Training routes and career trajectories
The recognized formal training routes for working perfumers include ISIPCA in Versailles, the Grasse Institute of Perfumery, and the in-house schools at Givaudan, IFF, and Symrise. None of these programs trains specifically for independent practice. They produce technically trained perfumers, most of whom enter composition houses and, in some cases, transition to independent work later in their career after building a portfolio and a reputation.
Self-taught entry into perfumery is documented as well, though it remains the exception. Andy Tauer began as a self-taught practitioner with a scientific background and progressed through years of independent study, raw material exploration, and iterative formulation before launching his brand.
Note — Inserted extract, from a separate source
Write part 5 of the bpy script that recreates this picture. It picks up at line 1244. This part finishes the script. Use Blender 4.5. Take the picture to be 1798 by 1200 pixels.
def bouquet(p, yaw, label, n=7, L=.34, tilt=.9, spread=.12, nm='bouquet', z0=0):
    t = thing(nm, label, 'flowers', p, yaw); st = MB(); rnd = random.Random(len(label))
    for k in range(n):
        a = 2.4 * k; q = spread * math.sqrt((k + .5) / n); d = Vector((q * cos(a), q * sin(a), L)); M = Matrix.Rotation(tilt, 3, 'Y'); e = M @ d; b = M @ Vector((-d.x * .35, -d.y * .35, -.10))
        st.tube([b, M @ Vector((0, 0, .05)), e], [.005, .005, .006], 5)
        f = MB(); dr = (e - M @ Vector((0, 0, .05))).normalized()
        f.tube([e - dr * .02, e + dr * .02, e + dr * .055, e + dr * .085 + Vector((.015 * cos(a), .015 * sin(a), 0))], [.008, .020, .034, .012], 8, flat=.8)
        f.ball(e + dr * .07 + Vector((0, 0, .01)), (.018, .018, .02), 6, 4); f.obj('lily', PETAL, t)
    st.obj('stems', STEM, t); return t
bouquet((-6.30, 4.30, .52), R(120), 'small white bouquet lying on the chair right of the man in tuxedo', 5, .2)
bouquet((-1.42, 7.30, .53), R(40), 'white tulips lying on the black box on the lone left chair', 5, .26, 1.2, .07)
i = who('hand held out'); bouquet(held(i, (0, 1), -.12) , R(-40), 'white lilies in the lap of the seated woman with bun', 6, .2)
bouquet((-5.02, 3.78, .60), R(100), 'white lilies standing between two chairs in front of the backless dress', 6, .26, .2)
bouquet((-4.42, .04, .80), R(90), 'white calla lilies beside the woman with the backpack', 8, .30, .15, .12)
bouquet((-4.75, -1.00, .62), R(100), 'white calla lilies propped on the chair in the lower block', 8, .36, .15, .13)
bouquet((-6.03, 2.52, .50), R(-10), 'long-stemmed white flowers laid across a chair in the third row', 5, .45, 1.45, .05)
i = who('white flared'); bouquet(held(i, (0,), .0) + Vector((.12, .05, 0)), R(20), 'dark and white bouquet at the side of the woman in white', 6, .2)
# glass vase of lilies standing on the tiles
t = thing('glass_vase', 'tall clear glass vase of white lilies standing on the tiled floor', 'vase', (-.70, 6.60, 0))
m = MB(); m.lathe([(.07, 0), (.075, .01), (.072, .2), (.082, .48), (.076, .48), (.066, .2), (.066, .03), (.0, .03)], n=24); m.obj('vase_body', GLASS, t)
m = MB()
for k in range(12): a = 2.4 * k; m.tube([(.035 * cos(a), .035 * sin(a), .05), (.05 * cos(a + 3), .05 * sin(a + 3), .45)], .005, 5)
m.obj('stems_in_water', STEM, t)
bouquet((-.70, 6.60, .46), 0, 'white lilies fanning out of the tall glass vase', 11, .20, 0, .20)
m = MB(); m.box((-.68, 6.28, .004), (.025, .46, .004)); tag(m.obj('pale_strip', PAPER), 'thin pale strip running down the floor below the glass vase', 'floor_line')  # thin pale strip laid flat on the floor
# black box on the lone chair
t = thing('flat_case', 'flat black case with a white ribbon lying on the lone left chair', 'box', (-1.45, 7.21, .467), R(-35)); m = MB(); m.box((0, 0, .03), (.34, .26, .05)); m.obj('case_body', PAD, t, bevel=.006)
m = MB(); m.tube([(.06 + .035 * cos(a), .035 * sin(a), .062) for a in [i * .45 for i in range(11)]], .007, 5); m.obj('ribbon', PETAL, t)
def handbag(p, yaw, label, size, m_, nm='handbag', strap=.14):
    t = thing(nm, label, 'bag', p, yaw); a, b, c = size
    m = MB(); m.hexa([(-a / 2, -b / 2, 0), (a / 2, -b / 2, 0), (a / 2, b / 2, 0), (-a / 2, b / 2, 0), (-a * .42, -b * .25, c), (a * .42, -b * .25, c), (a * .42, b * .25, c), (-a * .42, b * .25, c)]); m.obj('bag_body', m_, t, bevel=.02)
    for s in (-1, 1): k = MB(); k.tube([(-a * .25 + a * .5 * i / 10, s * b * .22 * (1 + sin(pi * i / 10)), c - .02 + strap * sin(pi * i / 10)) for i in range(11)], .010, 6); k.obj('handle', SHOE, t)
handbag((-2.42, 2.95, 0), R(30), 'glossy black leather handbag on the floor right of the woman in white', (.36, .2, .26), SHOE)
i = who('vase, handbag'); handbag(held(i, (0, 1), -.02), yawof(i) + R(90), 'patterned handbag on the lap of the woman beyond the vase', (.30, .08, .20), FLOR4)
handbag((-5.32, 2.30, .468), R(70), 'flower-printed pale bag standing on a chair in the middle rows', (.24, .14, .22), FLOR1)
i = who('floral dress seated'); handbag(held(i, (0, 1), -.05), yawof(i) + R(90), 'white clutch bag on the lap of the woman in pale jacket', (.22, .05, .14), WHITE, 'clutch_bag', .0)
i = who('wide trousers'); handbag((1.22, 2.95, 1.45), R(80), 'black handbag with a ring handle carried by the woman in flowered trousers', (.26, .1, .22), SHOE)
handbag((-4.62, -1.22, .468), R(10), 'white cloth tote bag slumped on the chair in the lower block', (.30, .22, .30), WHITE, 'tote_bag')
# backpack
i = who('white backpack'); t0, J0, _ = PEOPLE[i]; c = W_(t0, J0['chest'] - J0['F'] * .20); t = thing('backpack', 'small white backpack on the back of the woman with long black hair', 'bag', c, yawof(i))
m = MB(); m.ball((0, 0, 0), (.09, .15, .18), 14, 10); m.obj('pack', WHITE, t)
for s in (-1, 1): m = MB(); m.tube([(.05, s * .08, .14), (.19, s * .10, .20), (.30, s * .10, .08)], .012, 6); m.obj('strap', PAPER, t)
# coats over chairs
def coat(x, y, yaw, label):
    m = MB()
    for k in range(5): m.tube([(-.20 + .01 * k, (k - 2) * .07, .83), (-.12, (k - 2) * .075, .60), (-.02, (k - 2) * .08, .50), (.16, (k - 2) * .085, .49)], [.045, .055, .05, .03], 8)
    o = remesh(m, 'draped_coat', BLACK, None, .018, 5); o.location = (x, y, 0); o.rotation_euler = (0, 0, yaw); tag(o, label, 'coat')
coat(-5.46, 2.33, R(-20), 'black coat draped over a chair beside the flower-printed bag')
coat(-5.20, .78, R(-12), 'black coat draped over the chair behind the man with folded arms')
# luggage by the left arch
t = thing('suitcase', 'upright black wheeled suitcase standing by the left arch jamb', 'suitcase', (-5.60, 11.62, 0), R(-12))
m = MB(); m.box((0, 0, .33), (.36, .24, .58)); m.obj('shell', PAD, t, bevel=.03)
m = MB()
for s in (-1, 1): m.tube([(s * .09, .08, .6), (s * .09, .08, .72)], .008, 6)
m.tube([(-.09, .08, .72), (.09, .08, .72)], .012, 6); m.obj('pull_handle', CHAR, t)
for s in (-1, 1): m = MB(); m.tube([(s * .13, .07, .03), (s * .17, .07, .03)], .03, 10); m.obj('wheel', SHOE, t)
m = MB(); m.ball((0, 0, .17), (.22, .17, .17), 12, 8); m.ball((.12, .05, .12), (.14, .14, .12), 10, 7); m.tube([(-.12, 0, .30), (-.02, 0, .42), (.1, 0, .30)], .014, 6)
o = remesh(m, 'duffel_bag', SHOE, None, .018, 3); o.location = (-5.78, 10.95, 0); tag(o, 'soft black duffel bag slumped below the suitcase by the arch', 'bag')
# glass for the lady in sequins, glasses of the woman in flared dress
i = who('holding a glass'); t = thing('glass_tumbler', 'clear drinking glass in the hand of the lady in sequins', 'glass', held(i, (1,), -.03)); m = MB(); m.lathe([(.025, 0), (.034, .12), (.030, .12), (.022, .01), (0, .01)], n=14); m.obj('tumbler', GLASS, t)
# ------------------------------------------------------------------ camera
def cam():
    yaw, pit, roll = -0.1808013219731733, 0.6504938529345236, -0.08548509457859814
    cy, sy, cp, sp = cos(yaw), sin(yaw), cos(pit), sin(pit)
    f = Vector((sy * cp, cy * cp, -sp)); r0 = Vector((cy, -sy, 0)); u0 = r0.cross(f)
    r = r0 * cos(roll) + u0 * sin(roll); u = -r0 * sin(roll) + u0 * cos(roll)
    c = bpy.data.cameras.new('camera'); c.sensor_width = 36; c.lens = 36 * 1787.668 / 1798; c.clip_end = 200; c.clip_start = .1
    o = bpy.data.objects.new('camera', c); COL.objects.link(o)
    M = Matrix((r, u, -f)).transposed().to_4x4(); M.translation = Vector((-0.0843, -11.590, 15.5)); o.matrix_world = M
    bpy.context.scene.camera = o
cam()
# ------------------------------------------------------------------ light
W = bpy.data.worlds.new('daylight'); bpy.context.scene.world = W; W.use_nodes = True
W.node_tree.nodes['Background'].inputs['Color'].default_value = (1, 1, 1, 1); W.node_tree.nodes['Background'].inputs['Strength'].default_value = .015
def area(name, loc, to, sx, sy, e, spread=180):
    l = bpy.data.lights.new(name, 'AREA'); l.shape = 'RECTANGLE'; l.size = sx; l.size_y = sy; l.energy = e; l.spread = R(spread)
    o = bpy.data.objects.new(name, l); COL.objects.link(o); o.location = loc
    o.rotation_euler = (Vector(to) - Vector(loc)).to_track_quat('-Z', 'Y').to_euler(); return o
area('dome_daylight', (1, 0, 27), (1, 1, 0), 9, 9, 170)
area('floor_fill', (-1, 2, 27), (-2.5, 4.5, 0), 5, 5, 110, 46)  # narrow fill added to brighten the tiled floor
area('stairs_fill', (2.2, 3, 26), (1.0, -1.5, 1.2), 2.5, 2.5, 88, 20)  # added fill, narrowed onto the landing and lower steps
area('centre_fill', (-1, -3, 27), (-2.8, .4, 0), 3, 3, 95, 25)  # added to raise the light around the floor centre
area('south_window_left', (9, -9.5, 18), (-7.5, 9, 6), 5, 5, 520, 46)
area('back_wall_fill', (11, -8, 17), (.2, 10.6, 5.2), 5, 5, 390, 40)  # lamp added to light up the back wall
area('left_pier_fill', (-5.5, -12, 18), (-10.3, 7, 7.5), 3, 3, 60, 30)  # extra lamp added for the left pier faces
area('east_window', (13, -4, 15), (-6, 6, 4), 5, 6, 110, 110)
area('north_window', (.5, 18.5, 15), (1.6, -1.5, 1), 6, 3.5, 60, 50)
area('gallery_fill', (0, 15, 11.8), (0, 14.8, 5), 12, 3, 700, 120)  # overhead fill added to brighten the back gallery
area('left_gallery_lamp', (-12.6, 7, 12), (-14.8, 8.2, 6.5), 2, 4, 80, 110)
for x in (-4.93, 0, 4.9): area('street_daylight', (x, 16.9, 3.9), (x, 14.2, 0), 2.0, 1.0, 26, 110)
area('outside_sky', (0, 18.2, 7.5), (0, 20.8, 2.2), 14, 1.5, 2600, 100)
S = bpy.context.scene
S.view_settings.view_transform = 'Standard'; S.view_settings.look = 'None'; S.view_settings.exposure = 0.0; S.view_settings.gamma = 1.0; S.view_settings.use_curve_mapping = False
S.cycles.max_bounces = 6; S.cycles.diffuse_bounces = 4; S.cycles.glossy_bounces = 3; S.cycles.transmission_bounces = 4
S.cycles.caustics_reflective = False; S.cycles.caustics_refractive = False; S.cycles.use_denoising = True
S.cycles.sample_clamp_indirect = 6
The community of self-taught independent perfumers is small but vocal, and several of its members have become reference points in their segments. In both cases, independent practice is built on years of accumulated technical work, regardless of whether it began at a school or in a home laboratory (ISIPCA Versailles official documentation, accessed 2026-05-29).
Sources
- Perfumer & Flavorist, industry articles on independent perfumery, freelance practice, and the composition house relationship. Accessed 2026-05-29.
- Fragrantica and Basenotes, community profiles and editorial articles on independent perfumers and self-branded niche houses. Accessed 2026-05-29.
- International Fragrance Association, IFRA Standards reference and compliance framework. Accessed 2026-05-29.
- European Union, Regulation 1223/2009 on cosmetic products, Responsible Person and Product Information File requirements. Accessed 2026-05-29.